Overview
The project is designed to assess the effect that changes in durability of road materials due to the inclusion of reclaimed and secondary component materials in the manufacture of new road materials will have on the cost of the construction, both financially and with regard to the environment.
There is a need for engineers, particular the client’s engineers, to understand the full implications of using reclaimed and secondary materials. Whilst efforts to make highway construction more sustainable are laudable, they must be effective over the longer-term and not be just reduced cost and/or environmental impact on the construction phase alone. If the use of such components in the mixtures does affect the serviceability or durability of the mixture, then any savings may be transitory.
The project will build upon existing knowledge, supplemented by limited site and laboratory studies, to develop a specific model to look at this issue and to provide indicatory values for use in the model.

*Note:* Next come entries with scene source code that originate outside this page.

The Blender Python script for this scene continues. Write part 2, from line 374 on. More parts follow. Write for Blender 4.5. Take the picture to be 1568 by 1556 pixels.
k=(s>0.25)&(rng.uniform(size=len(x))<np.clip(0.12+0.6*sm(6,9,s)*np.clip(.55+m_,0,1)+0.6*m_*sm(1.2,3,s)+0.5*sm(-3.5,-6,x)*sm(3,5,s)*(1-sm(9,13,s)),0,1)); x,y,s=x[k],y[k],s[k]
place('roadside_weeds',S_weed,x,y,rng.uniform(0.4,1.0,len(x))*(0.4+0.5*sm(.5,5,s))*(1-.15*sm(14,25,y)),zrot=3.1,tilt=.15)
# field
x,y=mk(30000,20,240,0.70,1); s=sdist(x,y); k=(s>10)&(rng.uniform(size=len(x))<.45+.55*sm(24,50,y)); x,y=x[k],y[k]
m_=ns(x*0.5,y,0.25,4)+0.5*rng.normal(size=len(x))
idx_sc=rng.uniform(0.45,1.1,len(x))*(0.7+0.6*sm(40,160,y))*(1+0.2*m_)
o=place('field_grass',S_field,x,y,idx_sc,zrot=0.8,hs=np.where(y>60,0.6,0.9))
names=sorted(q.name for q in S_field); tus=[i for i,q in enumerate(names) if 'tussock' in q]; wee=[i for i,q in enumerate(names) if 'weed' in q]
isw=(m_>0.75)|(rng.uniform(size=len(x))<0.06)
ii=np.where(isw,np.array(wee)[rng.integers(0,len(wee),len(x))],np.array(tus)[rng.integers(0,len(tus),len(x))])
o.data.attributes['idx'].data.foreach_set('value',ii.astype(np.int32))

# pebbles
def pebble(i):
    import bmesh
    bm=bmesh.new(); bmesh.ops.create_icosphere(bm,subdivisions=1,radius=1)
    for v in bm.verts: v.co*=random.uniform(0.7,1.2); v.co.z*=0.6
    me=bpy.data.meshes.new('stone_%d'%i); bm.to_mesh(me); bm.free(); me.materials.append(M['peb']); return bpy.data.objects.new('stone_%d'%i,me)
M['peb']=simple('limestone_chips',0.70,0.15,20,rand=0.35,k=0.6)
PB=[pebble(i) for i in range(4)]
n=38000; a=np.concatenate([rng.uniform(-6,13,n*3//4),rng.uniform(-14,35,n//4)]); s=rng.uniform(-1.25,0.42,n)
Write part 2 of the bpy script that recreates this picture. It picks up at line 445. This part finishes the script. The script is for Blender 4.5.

The existing knowledge will be extended with an extensive literature search on the times for construction and the relevant effects that determine the service lifetime of the different pavement layers. The site trials will look at mixtures with and without reclaimed asphalt, but will have to assess their durability from early-life properties. The laboratory trials will concentrate on combined effect of ageing and moisture damage on the performance of selected asphalt mixtures containing different proportions of reclaimed asphalt. All three strands will be fed into life-cycle analysis models to customise them for the effect of using alternative component materials on the availability of the network and their overall financial and environmental cost.
Funding
Results
The work consisted of a review of existing data on service lifetime and availability of road materials and structures, a site trial to evaluate varying proportions of reclaimed asphalt, experimental evaluation of moisture damage and ageing in asphalt mixtures and development of an impact assessment model. Each of these activities has been undertaken in a co-ordinated manner.
The resulting main findings from the research are:
- The use of lower temperature asphalt systems, reclaimed asphalt, secondary by-products and/or binder additives can have an effect on the durability of flexible pavements, but that affect is not always adverse and may not be great.
- The effect of using lower temperature asphalt systems, reclaimed asphalt, secondary by-products and/or binder additives can be modelled in the expected service life of mixtures.
- Data on the effect of each specific components and the extent to which they are incorporated into the mixture needs to be collected in order to make the model more accurate.
- The MIST procedure is suitable for standardisation as an asphalt conditioning procedure in the EN 12697 series.